You can make several parts of the typical at-home car wash a little greener. These include the amount of water used, the types of cleaning products used, and where the water ends up after you rinse your car.

Washing and Wiping

Most auto aficionados have a favorite sponge or car-washing mitt for foaming up dirty fenders. A great natural option is a sheepskin wash mitt, commonly available in the auto section of most big-box stores. When drying your car, opt for clean, used T-shirts or other cotton clothing rather than throwaway paper towels.

Don’t Waste Water

A regular garden hose uses about 10 gallons of water per minute. That means you could use 100 gallons of water in just 10 minutes of washing or rinsing. Make sure you use a hose nozzle that you can shut off between rinses.

Go Waterless

Completely waterless car-wash products claim to have advanced wetting agents and emulsifiers to soften and remove dirt and grime. The downside is that they require the use of many separate cloths to wash an entire car, so if you go this route, be conscious of trying to reduce the number of cloths you use.

If you want to go a step further, you can make your own eco-friendly DIY car-wash solutions with common household ingredients. Here’s a simple recipe for one: 1 cup of Borax, 1 tablespoon of Castile liquid soap, and a pail of water.

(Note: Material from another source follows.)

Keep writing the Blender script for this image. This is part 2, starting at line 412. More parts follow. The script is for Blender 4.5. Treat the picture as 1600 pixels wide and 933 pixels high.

Where You Wash Makes a Difference

Anything that runs off your property has the potential to infiltrate local groundwater. This is called nutrient pollution, and it is a leading cause of polluted waterways. Washing your car on a solid surface such as a driveway or a road forces water to flow into storm drains. If you have the opportunity, parking your car in the grass, on a gravel driveway, or in an open field will eliminate this problem by allowing water to drain down into the ground.